→ Work to be completed
Quote every line as given.

→ Recorded information
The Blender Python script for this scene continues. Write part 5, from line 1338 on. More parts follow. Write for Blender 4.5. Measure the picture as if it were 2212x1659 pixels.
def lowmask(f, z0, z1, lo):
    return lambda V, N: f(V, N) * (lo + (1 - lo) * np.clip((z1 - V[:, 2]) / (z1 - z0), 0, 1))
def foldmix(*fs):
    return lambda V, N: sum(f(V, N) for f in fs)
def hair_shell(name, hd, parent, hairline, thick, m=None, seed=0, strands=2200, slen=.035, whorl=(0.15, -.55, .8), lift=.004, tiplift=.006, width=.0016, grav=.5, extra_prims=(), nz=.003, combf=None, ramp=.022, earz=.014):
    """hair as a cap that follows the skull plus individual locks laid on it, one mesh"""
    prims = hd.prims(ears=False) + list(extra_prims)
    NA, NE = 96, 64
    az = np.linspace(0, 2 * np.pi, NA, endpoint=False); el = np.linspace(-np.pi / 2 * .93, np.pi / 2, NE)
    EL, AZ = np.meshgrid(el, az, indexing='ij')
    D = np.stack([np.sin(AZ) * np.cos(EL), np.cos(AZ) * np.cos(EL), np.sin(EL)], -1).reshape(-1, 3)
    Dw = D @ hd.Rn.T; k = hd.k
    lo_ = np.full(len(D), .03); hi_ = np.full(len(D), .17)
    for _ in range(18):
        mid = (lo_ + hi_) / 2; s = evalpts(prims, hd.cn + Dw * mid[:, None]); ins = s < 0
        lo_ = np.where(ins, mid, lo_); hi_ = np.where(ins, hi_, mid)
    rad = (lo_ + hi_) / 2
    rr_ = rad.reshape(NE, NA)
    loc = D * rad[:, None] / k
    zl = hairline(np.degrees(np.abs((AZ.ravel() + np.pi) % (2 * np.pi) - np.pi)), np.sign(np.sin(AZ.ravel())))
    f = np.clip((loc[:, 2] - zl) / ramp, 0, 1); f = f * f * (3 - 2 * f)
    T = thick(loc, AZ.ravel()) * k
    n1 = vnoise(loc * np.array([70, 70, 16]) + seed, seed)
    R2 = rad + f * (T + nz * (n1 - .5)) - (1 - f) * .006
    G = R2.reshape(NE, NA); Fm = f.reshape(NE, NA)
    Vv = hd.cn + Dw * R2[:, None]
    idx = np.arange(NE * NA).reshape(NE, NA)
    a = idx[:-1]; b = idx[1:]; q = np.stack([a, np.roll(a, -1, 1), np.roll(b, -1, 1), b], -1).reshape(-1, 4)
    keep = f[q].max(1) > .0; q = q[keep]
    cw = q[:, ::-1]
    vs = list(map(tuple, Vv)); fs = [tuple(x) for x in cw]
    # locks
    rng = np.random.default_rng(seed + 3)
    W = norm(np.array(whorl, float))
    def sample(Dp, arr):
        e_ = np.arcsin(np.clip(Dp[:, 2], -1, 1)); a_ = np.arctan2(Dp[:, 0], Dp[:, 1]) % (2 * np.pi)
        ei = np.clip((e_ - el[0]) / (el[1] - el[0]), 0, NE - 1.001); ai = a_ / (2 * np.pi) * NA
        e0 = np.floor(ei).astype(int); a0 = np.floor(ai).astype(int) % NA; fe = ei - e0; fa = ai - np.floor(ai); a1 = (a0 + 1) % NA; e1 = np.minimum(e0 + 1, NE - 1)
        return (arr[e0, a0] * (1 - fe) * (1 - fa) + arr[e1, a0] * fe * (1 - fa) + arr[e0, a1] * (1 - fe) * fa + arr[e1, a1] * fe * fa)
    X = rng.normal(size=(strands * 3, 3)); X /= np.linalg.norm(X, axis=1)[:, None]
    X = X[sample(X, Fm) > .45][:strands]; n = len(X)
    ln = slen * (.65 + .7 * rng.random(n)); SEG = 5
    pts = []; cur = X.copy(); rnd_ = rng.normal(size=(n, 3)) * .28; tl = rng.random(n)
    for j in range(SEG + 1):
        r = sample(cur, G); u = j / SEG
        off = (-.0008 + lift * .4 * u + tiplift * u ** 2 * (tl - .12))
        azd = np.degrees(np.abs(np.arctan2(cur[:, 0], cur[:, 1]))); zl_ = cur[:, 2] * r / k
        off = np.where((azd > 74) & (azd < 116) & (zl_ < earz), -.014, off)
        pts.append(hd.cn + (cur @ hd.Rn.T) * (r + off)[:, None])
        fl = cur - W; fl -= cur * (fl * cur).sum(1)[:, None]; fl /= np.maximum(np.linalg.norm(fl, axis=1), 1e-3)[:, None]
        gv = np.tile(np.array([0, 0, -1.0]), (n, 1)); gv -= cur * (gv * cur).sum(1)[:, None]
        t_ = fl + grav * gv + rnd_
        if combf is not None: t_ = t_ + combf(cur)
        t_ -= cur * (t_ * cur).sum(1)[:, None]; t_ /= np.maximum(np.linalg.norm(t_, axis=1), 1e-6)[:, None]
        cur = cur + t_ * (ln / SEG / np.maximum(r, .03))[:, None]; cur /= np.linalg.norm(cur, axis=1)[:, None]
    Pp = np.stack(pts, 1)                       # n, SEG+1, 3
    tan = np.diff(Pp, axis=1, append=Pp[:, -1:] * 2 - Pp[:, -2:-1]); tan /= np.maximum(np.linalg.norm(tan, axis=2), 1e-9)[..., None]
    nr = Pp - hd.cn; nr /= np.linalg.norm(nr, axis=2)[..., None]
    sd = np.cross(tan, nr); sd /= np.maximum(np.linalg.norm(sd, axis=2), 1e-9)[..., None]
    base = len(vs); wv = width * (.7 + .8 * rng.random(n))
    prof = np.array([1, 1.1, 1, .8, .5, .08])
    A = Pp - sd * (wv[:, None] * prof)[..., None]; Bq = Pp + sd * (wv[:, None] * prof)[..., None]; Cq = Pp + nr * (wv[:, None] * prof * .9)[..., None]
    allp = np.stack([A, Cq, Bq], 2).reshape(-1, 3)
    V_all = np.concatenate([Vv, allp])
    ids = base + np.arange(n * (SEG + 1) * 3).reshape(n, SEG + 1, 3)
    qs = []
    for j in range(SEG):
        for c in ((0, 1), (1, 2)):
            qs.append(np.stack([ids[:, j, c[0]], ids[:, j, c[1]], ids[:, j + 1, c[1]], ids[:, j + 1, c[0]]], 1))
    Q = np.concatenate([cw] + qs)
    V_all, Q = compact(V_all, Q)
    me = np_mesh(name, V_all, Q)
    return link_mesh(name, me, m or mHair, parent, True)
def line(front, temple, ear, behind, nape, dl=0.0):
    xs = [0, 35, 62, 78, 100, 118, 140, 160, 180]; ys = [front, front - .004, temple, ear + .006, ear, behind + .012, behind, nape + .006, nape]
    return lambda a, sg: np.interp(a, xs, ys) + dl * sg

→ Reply
The Blender Python script for this scene continues. Write part 5, from line 1338 on. More parts follow. Write for Blender 4.5. Measure the picture as if it were 2212x1659 pixels.
def lowmask(f, z0, z1, lo):
    return lambda V, N: f(V, N) * (lo + (1 - lo) * np.clip((z1 - V[:, 2]) / (z1 - z0), 0, 1))
def foldmix(*fs):
    return lambda V, N: sum(f(V, N) for f in fs)
def hair_shell(name, hd, parent, hairline, thick, m=None, seed=0, strands=2200, slen=.035, whorl=(0.15, -.55, .8), lift=.004, tiplift=.006, width=.0016, grav=.5, extra_prims=(), nz=.003, combf=None, ramp=.022, earz=.014):
    """hair as a cap that follows the skull plus individual locks laid on it, one mesh"""
    prims = hd.prims(ears=False) + list(extra_prims)
    NA, NE = 96, 64
    az = np.linspace(0, 2 * np.pi, NA, endpoint=False); el = np.linspace(-np.pi / 2 * .93, np.pi / 2, NE)
    EL, AZ = np.meshgrid(el, az, indexing='ij')
    D = np.stack([np.sin(AZ) * np.cos(EL), np.cos(AZ) * np.cos(EL), np.sin(EL)], -1).reshape(-1, 3)
    Dw = D @ hd.Rn.T; k = hd.k
    lo_ = np.full(len(D), .03); hi_ = np.full(len(D), .17)
    for _ in range(18):
        mid = (lo_ + hi_) / 2; s = evalpts(prims, hd.cn + Dw * mid[:, None]); ins = s < 0
        lo_ = np.where(ins, mid, lo_); hi_ = np.where(ins, hi_, mid)
    rad = (lo_ + hi_) / 2
    rr_ = rad.reshape(NE, NA)
    loc = D * rad[:, None] / k
    zl = hairline(np.degrees(np.abs((AZ.ravel() + np.pi) % (2 * np.pi) - np.pi)), np.sign(np.sin(AZ.ravel())))
    f = np.clip((loc[:, 2] - zl) / ramp, 0, 1); f = f * f * (3 - 2 * f)
    T = thick(loc, AZ.ravel()) * k
    n1 = vnoise(loc * np.array([70, 70, 16]) + seed, seed)
    R2 = rad + f * (T + nz * (n1 - .5)) - (1 - f) * .006
    G = R2.reshape(NE, NA); Fm = f.reshape(NE, NA)
    Vv = hd.cn + Dw * R2[:, None]
    idx = np.arange(NE * NA).reshape(NE, NA)
    a = idx[:-1]; b = idx[1:]; q = np.stack([a, np.roll(a, -1, 1), np.roll(b, -1, 1), b], -1).reshape(-1, 4)
    keep = f[q].max(1) > .0; q = q[keep]
    cw = q[:, ::-1]
    vs = list(map(tuple, Vv)); fs = [tuple(x) for x in cw]
    # locks
    rng = np.random.default_rng(seed + 3)
    W = norm(np.array(whorl, float))
    def sample(Dp, arr):
        e_ = np.arcsin(np.clip(Dp[:, 2], -1, 1)); a_ = np.arctan2(Dp[:, 0], Dp[:, 1]) % (2 * np.pi)
        ei = np.clip((e_ - el[0]) / (el[1] - el[0]), 0, NE - 1.001); ai = a_ / (2 * np.pi) * NA
        e0 = np.floor(ei).astype(int); a0 = np.floor(ai).astype(int) % NA; fe = ei - e0; fa = ai - np.floor(ai); a1 = (a0 + 1) % NA; e1 = np.minimum(e0 + 1, NE - 1)
        return (arr[e0, a0] * (1 - fe) * (1 - fa) + arr[e1, a0] * fe * (1 - fa) + arr[e0, a1] * (1 - fe) * fa + arr[e1, a1] * fe * fa)
    X = rng.normal(size=(strands * 3, 3)); X /= np.linalg.norm(X, axis=1)[:, None]
    X = X[sample(X, Fm) > .45][:strands]; n = len(X)
    ln = slen * (.65 + .7 * rng.random(n)); SEG = 5
    pts = []; cur = X.copy(); rnd_ = rng.normal(size=(n, 3)) * .28; tl = rng.random(n)
    for j in range(SEG + 1):
        r = sample(cur, G); u = j / SEG
        off = (-.0008 + lift * .4 * u + tiplift * u ** 2 * (tl - .12))
        azd = np.degrees(np.abs(np.arctan2(cur[:, 0], cur[:, 1]))); zl_ = cur[:, 2] * r / k
        off = np.where((azd > 74) & (azd < 116) & (zl_ < earz), -.014, off)
        pts.append(hd.cn + (cur @ hd.Rn.T) * (r + off)[:, None])
        fl = cur - W; fl -= cur * (fl * cur).sum(1)[:, None]; fl /= np.maximum(np.linalg.norm(fl, axis=1), 1e-3)[:, None]
        gv = np.tile(np.array([0, 0, -1.0]), (n, 1)); gv -= cur * (gv * cur).sum(1)[:, None]
        t_ = fl + grav * gv + rnd_
        if combf is not None: t_ = t_ + combf(cur)
        t_ -= cur * (t_ * cur).sum(1)[:, None]; t_ /= np.maximum(np.linalg.norm(t_, axis=1), 1e-6)[:, None]
        cur = cur + t_ * (ln / SEG / np.maximum(r, .03))[:, None]; cur /= np.linalg.norm(cur, axis=1)[:, None]
    Pp = np.stack(pts, 1)                       # n, SEG+1, 3
    tan = np.diff(Pp, axis=1, append=Pp[:, -1:] * 2 - Pp[:, -2:-1]); tan /= np.maximum(np.linalg.norm(tan, axis=2), 1e-9)[..., None]
    nr = Pp - hd.cn; nr /= np.linalg.norm(nr, axis=2)[..., None]
    sd = np.cross(tan, nr); sd /= np.maximum(np.linalg.norm(sd, axis=2), 1e-9)[..., None]
    base = len(vs); wv = width * (.7 + .8 * rng.random(n))
    prof = np.array([1, 1.1, 1, .8, .5, .08])
    A = Pp - sd * (wv[:, None] * prof)[..., None]; Bq = Pp + sd * (wv[:, None] * prof)[..., None]; Cq = Pp + nr * (wv[:, None] * prof * .9)[..., None]
    allp = np.stack([A, Cq, Bq], 2).reshape(-1, 3)
    V_all = np.concatenate([Vv, allp])
    ids = base + np.arange(n * (SEG + 1) * 3).reshape(n, SEG + 1, 3)
    qs = []
    for j in range(SEG):
        for c in ((0, 1), (1, 2)):
            qs.append(np.stack([ids[:, j, c[0]], ids[:, j, c[1]], ids[:, j + 1, c[1]], ids[:, j + 1, c[0]]], 1))
    Q = np.concatenate([cw] + qs)
    V_all, Q = compact(V_all, Q)
    me = np_mesh(name, V_all, Q)
    return link_mesh(name, me, m or mHair, parent, True)
def line(front, temple, ear, behind, nape, dl=0.0):
    xs = [0, 35, 62, 78, 100, 118, 140, 160, 180]; ys = [front, front - .004, temple, ear + .006, ear, behind + .012, behind, nape + .006, nape]
    return lambda a, sg: np.interp(a, xs, ys) + dl * sg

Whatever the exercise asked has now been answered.